Pakistani Christian Teen Imprisoned Over Allegedly Burning Pages of Quran, Could Face Death

Women from the Christian community attend a protest after twin blast attacks on two churches in Lahore March 15, 2015. Bombs outside two churches in the Pakistani city of Lahore killed 10 people and wounded more than 55 during Sunday services, rescue workers said, and witnesses said quick action by a security guard prevented many more deaths. A Pakistani Taliban splinter group claimed responsibility. | (Photo: Reuters/Mani Rana)

Correction appended

A 16-year-old Christian in Pakistan has been arrested and imprisoned for allegedly burning pages of the Quran, the Islamic holy book, and could potentially face the death penalty under the country's strict blasphemy laws.

Al Jazeera reported on Sunday that police in Jam Kayk Chattha village in central Punjab province arrested Asif Stephen on the night of August 12 on blasphemy charges.

Local police official Pervaiz Iqbal told AFP news agency: "When the police took the suspect into custody and brought him to a police check-post, a crowd of around 200 men gathered outside ... demanding the culprit be handed over to them."

"We then secretly moved the culprit to the police station in Wazirabad where he was interrogated and confessed to his crime."

Stephen allegedly tore off pages of the Quran outside a shrine, which under section 295-B of Pakistan's penal code, could mean the death penalty.

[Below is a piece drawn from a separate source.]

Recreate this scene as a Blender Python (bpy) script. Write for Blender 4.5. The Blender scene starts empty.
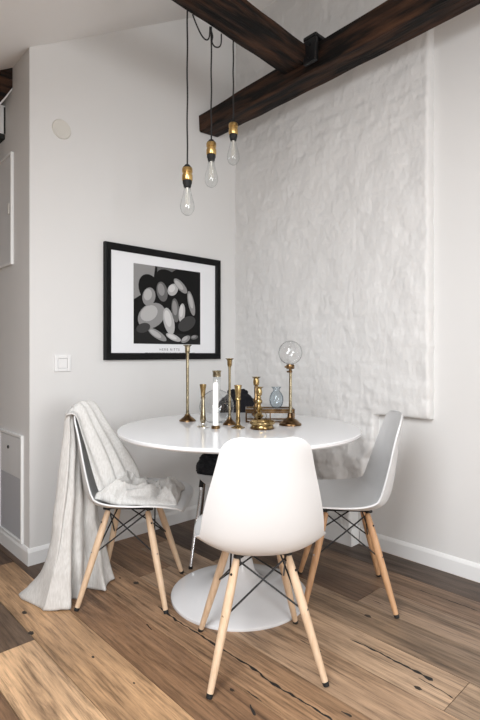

The United States Commission on International Religious Freedom has said that there are 40 people on death row or serving life sentences for blasphemy in Pakistan.

USCIRF ranked Pakistan among the top five countries with the strictest blashpemy laws in the world in a report last week, but warned that such laws are often used to target religious minorities.

"Advocates for blasphemy laws may argue that they are needed in order to protect religious freedom, but these laws do no such thing. Blasphemy laws are wrong in principle, and they often invite abuse and lead to assaults, murders, and mob attacks. Wherever they exist, they should be repealed," USCIRF Chairman Daniel Mark wrote.

Al Jazeera noted that since 1990, at least 71 people in Pakistan have been killed by hardline vigilantes and mobs that have taken blasphemy laws into their own hands.

The cases included one instance in November 2014, when a Christian couple was burned to death by a mob after they were accused of having desecrated the Quran, though the claim was later proven to be false.

Pastors have also reportedly been arrested and tortured in prison. Nawab Bibi, the wife of pastor Zafar Bhatti, revealed in May that her husband is being tortured every day while serving out a life sentence due to blasphemy.

"There have been numerous attempts to kill my husband — he is bullied everyday and he is not safe from inmates and prison staff alike. Every day I worry that I will receive word that he is dead, this worry is making me age very quickly," Bibi told the British Pakistani Christian Association at the time.

Mehdi Hasan, chairman of the Human Rights Commission of Pakistan, has also called on blasphemy laws to be changed or abolished.

"This law is being misused by people to take revenge against their opponents, and it is very easy to charge anyone for blasphemy," Hasan said.

Correction: An earlier version of this story incorrectly stated that the Christian in Pakistan who was arrested is 18 years old. He is 16, according to the British Pakistani Christian Association. The teen's name is Asif Stephen (taking his father's first name rather than last name as his surname), not Asif Massih.